Davis-Putnam Procedure

Question

My professor gave the following to be applied to clauses when using the Davis-Putnam procedure:

(a)If literal l is in a clause but no occurrence of lc appears in any clause , delete all clauses containing l.

(b)Remove any clause which is subsumed by any other clause.

(c)If a one literal clause, say l is present, delete all clauses containing l and remove each occurrence of lc in any other clause.

(d) If (a) or (c ) cannot be applied, choose a literal l, such that l, lc appear in some clauses and replace the clause set by 2 sets of clauses.

i. The first set formed as in (c).

ii. The set of clauses with all clauses containing lc removed and l removed from all remaining.

I cannot understand the rule (b) and more specifically by what is being met by subsumed.

Thanks

Answer 1

(a) is Pure-literal rule :

Definition Let $S$ be a set of clauses. A pure literal in $S$ is a literal $l$ that appears in at least one clause of $S$, but its complement $l^c$ does not appear in any clause of $S$.

Theorem Let $S$ be a set of clauses and let $l$ be a pure literal in $S$. Let $S'$ be obtained from $S$ by deleting every clause containing $l$. Then $S$ and $S'$ are equisatisfiable [meaning that that $S$ is satisfiable if and only if $S'$ is].

(b) is the Subsumption rule.

Consider two clauses $C, C'$ such that $C \subseteq C'$; then remove $C'$.

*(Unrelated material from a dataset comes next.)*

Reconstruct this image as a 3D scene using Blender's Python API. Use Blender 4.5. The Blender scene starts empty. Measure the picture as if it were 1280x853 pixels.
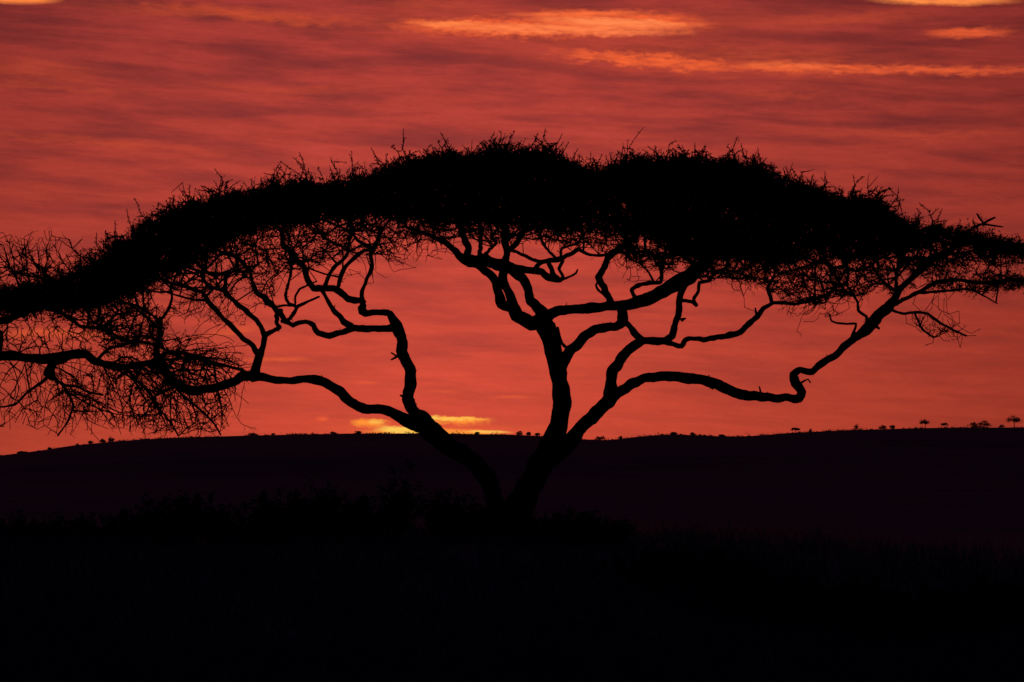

We say that clause $C$ subsumes clause $C'$ and that $C'$ is a subsumed clause.

Because a clause is a set of atoms representing a disjunction, we have that e.g. $\{ l \} \subseteq \{ l,k \}$ corresponds to the fact that $l \vDash l \lor k$.

This in turns means that if $\{ l,k \}$ is unsatisfiable also $\{ l \}$ is; thus we can remove the first one, shortening the clause.

(d) is the Splitting rule.

See Chin-Liang Chang & Richard Char-Tung Lee, Symbolic Logic and Mechanical Theorem Proving, Academic Press (1973), page 63-64.

Answer 2

A clause $C_1$ subsumes a clause $C_2$ iff $C_1 \subset C_2$

Remember that you are trying to find a truth-value assignment that satisfies each clause, i.e. that sets at least one literal in each clause to true. So if, for example, you have $C_1 = \{ A, B \}$ and $C_2 = \{ A,B,C \}$ in your clause set, then satisfying $C_1$ (i.e. setting one of $A$ and $B$ to true) will automatically satisfy $C_2$. So, there is no sense in worrying about $C_2$: its satisfaction will be guaranteed by satisfying $C_1$. That's why we can remove $C_2$ from the clause set: the original clause set is satisfiable if and only if the clause set with $C_2$ removed is satisfiable.

Thus, in general, we can remove any subsumed clauses.